Where it stumbles is in the low end. The mix is warm but cluttered, and on several tracks the low mids pile up around the bass until the guitars lose their definition and the whole picture goes a little muddy. “Holy Water” and “Avetrana” both feel like the bottom of the mix is fighting itself. A cleaner low end would let these riffs breathe the way the dynamics already do. It is a production quibble rather than a songwriting one, but across ten tracks the murk adds up.

None of which spoils the good time. State of Joyful Lightness is a warm, riff-first stoner record made by a band who clearly love the form, and for anyone who likes the earthy, un-glossy end of the genre there is plenty here to nod along to.

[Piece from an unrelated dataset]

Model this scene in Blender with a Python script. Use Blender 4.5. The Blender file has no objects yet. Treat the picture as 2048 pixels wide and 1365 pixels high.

Turn it up, let the fuzz do its work, and forgive the mud.

State of Joyful Lightness is warm, earthy stoner rock recorded for a live-in-the-room feel, and refreshingly free of loudness-war crushing: the dynamics breathe, the drums are organically miked, and a growling, dominant fuzz bass drives most of the record. “Appaloosa” is the best-sounding track, rich fuzz and defined riffing over a precise bass. The recurring limitation is the low end, where several tracks (Avetrana, Holy Water, A Brand New Grave) pile up the low mids around 250 Hz until the bass masks the guitars and the picture turns muddy. The warmth and groove are the strength, the cluttered low end the main thing holding the clarity back.